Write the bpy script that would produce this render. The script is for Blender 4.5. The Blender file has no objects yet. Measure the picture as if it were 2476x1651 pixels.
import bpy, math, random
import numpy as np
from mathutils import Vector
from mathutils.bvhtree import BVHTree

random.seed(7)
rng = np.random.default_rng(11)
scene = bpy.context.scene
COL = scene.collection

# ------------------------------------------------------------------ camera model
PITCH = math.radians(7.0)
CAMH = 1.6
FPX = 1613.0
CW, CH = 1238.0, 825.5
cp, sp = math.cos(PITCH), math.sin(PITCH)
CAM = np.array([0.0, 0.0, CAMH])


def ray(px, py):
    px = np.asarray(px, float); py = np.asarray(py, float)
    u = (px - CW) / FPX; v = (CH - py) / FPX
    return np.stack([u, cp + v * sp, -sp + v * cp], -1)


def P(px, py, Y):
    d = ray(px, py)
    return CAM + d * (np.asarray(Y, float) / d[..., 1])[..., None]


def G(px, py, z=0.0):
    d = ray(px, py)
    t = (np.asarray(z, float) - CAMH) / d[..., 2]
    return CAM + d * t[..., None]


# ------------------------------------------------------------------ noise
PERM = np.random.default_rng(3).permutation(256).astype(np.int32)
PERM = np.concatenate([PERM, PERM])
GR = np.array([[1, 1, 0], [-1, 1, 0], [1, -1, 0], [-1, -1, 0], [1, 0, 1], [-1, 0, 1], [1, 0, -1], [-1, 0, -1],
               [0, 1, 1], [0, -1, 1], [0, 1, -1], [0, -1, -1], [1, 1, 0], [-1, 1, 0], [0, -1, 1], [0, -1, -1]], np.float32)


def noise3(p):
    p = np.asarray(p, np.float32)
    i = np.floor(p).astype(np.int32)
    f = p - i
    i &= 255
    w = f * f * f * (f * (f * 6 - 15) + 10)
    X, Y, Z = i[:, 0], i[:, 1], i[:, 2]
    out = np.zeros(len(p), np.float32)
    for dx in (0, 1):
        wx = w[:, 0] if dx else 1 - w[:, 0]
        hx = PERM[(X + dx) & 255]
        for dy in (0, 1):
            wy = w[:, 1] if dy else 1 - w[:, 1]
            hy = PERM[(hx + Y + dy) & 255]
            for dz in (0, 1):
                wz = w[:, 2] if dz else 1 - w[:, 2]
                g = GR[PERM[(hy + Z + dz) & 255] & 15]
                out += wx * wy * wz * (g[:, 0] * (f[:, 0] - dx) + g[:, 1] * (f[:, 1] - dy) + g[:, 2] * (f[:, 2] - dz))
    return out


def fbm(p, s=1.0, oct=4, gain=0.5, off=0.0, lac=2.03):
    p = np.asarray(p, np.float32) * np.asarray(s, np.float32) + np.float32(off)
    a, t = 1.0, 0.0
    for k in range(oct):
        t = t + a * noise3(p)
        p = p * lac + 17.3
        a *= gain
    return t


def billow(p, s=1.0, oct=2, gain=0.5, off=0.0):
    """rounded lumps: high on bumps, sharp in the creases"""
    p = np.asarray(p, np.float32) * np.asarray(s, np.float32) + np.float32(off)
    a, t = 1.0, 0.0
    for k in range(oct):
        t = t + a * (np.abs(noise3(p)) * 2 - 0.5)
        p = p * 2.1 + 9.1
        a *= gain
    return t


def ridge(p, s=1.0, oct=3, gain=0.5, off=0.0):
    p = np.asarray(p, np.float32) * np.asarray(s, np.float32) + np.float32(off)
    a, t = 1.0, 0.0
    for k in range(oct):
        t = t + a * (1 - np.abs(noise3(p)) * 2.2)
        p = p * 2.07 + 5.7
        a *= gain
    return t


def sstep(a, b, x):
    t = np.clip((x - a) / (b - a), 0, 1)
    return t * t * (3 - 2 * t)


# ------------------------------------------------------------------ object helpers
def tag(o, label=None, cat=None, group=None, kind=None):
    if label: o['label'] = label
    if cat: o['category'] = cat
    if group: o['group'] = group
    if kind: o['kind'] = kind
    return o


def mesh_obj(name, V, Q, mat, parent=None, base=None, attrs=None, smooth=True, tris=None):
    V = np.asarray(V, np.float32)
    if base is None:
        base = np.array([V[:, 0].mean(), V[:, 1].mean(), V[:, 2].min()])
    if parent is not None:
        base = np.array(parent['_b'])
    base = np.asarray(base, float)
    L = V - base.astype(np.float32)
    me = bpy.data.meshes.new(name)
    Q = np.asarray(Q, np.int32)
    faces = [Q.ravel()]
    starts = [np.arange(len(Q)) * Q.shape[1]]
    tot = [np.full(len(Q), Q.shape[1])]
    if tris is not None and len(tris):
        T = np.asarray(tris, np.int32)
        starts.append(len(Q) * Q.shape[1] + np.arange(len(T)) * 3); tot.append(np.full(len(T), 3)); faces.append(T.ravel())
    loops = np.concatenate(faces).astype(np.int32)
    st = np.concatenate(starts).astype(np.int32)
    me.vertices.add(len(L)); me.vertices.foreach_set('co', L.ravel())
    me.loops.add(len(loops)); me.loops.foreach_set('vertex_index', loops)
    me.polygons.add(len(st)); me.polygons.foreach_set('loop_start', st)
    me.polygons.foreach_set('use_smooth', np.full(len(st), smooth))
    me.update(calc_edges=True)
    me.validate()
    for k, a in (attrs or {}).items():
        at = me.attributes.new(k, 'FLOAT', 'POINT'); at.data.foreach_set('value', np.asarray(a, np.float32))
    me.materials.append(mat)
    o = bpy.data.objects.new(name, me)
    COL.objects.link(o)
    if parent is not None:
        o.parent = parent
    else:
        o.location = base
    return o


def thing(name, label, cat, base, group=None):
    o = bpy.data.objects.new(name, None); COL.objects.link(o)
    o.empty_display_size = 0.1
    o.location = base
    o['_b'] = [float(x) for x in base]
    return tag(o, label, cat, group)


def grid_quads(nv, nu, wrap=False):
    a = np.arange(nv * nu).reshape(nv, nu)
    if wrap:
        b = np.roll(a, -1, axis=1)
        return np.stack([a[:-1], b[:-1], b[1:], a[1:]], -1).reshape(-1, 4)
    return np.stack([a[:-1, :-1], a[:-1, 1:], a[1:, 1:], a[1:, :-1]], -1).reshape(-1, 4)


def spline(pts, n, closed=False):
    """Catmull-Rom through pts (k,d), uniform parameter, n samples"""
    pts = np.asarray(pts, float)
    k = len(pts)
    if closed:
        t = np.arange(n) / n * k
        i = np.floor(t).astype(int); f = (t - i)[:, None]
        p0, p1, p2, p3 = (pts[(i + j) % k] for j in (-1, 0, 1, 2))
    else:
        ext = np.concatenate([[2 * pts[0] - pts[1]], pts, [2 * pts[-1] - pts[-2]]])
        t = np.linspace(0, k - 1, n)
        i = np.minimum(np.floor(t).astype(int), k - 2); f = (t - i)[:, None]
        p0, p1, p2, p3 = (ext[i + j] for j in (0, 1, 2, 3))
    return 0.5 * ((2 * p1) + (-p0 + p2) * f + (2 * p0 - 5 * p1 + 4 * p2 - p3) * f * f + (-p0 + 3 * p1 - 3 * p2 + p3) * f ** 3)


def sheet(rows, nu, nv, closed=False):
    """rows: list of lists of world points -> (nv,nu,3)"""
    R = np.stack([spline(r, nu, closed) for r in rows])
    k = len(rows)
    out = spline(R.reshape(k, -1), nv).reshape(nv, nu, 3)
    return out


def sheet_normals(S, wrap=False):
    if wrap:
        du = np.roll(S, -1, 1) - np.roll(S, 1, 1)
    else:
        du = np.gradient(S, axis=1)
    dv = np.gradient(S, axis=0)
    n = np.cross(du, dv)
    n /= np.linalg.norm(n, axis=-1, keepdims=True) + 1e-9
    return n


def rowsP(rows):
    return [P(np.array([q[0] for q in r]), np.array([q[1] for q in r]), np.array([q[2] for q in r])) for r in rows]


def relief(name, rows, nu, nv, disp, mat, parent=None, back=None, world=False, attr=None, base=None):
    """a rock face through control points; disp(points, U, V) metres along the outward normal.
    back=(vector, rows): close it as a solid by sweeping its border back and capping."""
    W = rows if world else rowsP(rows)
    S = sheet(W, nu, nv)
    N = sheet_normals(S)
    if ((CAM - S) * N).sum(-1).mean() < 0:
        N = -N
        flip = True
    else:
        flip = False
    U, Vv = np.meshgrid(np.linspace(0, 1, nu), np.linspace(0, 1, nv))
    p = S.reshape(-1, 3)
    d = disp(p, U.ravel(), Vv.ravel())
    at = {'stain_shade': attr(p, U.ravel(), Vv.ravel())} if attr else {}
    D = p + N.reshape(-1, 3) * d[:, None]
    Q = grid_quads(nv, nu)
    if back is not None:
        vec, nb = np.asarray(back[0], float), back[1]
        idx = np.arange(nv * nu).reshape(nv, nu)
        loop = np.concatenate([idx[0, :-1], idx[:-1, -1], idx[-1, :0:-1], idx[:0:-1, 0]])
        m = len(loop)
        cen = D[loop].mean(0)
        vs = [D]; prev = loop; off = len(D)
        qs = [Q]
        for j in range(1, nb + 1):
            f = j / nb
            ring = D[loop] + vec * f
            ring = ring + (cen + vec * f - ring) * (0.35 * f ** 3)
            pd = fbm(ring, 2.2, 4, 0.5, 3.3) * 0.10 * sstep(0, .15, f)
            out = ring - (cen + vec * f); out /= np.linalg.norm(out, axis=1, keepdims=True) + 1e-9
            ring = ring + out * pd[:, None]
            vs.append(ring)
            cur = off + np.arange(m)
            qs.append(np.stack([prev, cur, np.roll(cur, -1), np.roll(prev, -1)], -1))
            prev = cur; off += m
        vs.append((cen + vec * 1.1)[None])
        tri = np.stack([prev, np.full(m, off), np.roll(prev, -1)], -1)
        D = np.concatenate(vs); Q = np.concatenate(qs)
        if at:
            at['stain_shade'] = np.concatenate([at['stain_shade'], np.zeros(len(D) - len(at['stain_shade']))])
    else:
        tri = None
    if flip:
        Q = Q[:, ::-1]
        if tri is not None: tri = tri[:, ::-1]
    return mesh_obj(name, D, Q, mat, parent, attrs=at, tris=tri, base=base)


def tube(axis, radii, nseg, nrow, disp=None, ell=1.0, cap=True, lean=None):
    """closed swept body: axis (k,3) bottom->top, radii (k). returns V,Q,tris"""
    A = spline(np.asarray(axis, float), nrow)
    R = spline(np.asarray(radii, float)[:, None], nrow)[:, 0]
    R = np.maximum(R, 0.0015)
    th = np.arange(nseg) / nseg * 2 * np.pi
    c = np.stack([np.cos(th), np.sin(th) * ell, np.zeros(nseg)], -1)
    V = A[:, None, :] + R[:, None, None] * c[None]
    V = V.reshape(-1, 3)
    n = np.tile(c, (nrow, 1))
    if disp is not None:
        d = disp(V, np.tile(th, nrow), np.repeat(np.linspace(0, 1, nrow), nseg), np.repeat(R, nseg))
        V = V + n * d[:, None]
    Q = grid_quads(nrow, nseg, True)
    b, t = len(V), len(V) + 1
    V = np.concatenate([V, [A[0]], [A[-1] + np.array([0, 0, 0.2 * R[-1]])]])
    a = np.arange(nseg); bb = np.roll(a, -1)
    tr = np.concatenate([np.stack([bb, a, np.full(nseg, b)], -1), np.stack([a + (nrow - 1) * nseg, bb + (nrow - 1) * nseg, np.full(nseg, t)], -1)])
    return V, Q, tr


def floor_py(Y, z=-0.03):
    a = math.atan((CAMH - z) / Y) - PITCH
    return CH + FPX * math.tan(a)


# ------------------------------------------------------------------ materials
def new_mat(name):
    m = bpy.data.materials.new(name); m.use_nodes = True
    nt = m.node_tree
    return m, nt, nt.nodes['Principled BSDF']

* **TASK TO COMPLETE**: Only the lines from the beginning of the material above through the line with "-1, -1]], np.float32)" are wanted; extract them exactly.

* **ANSWER TO THIS PROBLEM**:
Write the bpy script that would produce this render. The script is for Blender 4.5. The Blender file has no objects yet. Measure the picture as if it were 2476x1651 pixels.
import bpy, math, random
import numpy as np
from mathutils import Vector
from mathutils.bvhtree import BVHTree

random.seed(7)
rng = np.random.default_rng(11)
scene = bpy.context.scene
COL = scene.collection

# ------------------------------------------------------------------ camera model
PITCH = math.radians(7.0)
CAMH = 1.6
FPX = 1613.0
CW, CH = 1238.0, 825.5
cp, sp = math.cos(PITCH), math.sin(PITCH)
CAM = np.array([0.0, 0.0, CAMH])


def ray(px, py):
    px = np.asarray(px, float); py = np.asarray(py, float)
    u = (px - CW) / FPX; v = (CH - py) / FPX
    return np.stack([u, cp + v * sp, -sp + v * cp], -1)


def P(px, py, Y):
    d = ray(px, py)
    return CAM + d * (np.asarray(Y, float) / d[..., 1])[..., None]


def G(px, py, z=0.0):
    d = ray(px, py)
    t = (np.asarray(z, float) - CAMH) / d[..., 2]
    return CAM + d * t[..., None]


# ------------------------------------------------------------------ noise
PERM = np.random.default_rng(3).permutation(256).astype(np.int32)
PERM = np.concatenate([PERM, PERM])
GR = np.array([[1, 1, 0], [-1, 1, 0], [1, -1, 0], [-1, -1, 0], [1, 0, 1], [-1, 0, 1], [1, 0, -1], [-1, 0, -1],
               [0, 1, 1], [0, -1, 1], [0, 1, -1], [0, -1, -1], [1, 1, 0], [-1, 1, 0], [0, -1, 1], [0, -1, -1]], np.float32)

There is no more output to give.